Besides, a company with tens of millions of users and billion dollar valuation is not really a startup anyway, if at all that matters.

I love dropbox and use it every single day on so many devices, but I did feel violated by this fiasco.


If you see the OP, the woman behind the lawsuit seems angry that she had to find out about it in the news rather than with Dropbox informing her. That is a serious mistake and one that Dropbox should take heat for. Bugs happen but not communicating to users was a deliberate move.


She was not mailed because there was no access to her account or did I read it wrong that everyone whose account was accessed was mailed?

What should they have told her? "Someone could have accessed your account in the last few hours due to a bug, but that didn't happen. Nothing to worry about!"


They are not shy to advertise the security and privacy of the service, it would be an honest move to communicate the risks, too.


Yes.


I completely agree. Dropbox made a huge mistake. Dropbox is run by humans, and humans make mistakes, that's life. But when it came to communicate the issue they screwed up IMHO. I shouldn't need to subscribe to their blog RSS to know this kind of stuff.

They should have mailed everyone, encouraging users to change their passwords right away while they investigated the issue.


I see the run by humans argument a lot, but what you need to keep in mind is that a company is NOT a human. No one's suing the individual employees here, but a company. There is a massive difference.

By their nature companies are entirely selfish (especially companies with outside investment) and unless you're going to hold the humans within a company individually responsible for a companies douchebaggery then by the same logic you also shouldn't give the company a break because it's run by humans.


Why change their passwords? Isn't that FUD?


Yes and no :-) What else could a user do once damage is done? (before they started investigating, but after the fix was pushed)


The important thing about this bug is that it allowed log-ins without passwords. No passwords were compromised. Therefor, asking users to change their passwords would have been FUD, as well as making it more difficult to identify which users were affected by the person exploiting the bug (if almost every user logs in during 4 hours, you're going to have a lot of trouble identifying the <100 accounts who were accessed by the attacker).
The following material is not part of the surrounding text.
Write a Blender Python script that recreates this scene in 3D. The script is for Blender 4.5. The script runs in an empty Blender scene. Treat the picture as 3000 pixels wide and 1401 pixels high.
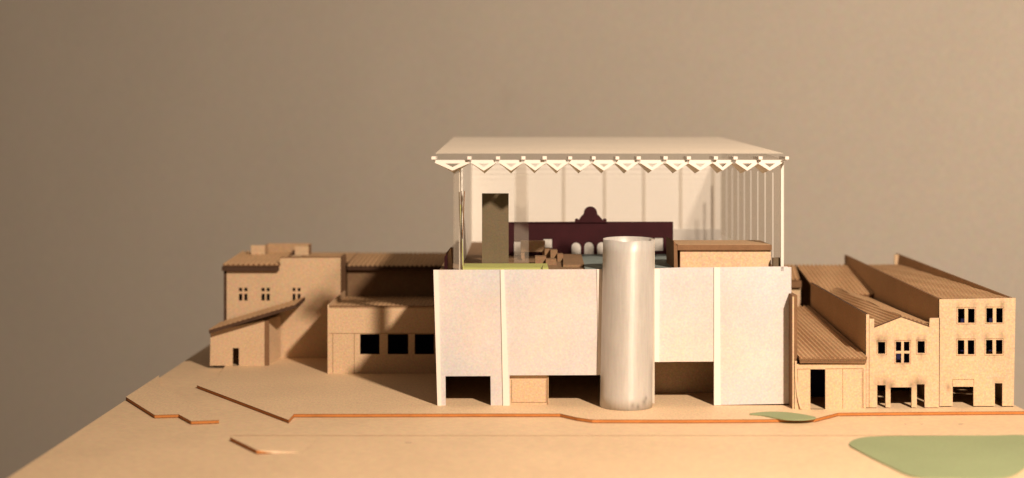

...they're still a startup...

What? Is this an excuse? They charge money for the service and they will pay for their mistakes.


Yes, they'll pay for this mistake through bad press and lost customers.

A punitive lawsuit isn't going to improve anything in terms of making sure they don't do it again.


>>A punitive lawsuit isn't going to improve anything in terms of making sure they don't do it again.

What's stopping us to say the exact thing in defense of any xyz alleged offender?


How do you know? (Note that the point of a punitive lawsuit is not only to encourage the culprit not to do it again, but also to encourage other potential culprits not to do it again.)

I guess the answer is "because it was just a mistake", but (1) not informing their customers promptly when they found they'd made a disastrous security screwup wasn't just a mistake, and (2) since they themselves say they're improving their procedures in response to the incident, it seems clear that there are things they could have done that would have either avoided the just-a-mistake or mitigated its consequences.


Lawsuit is also a good tool so scare others from just trying to do something useful—just in case someone sues on the first mistake.


They won't lost customers if they don't tell them about the problems. The bad press is this, right here.


Even though I don't like frivolous lawsuits, it's way too early to say there's no legal basis for the claim.


>But, they're still a startup

So what?

Aww... the cute widdle startup gets the bar lowered for them because we love startups here on HN?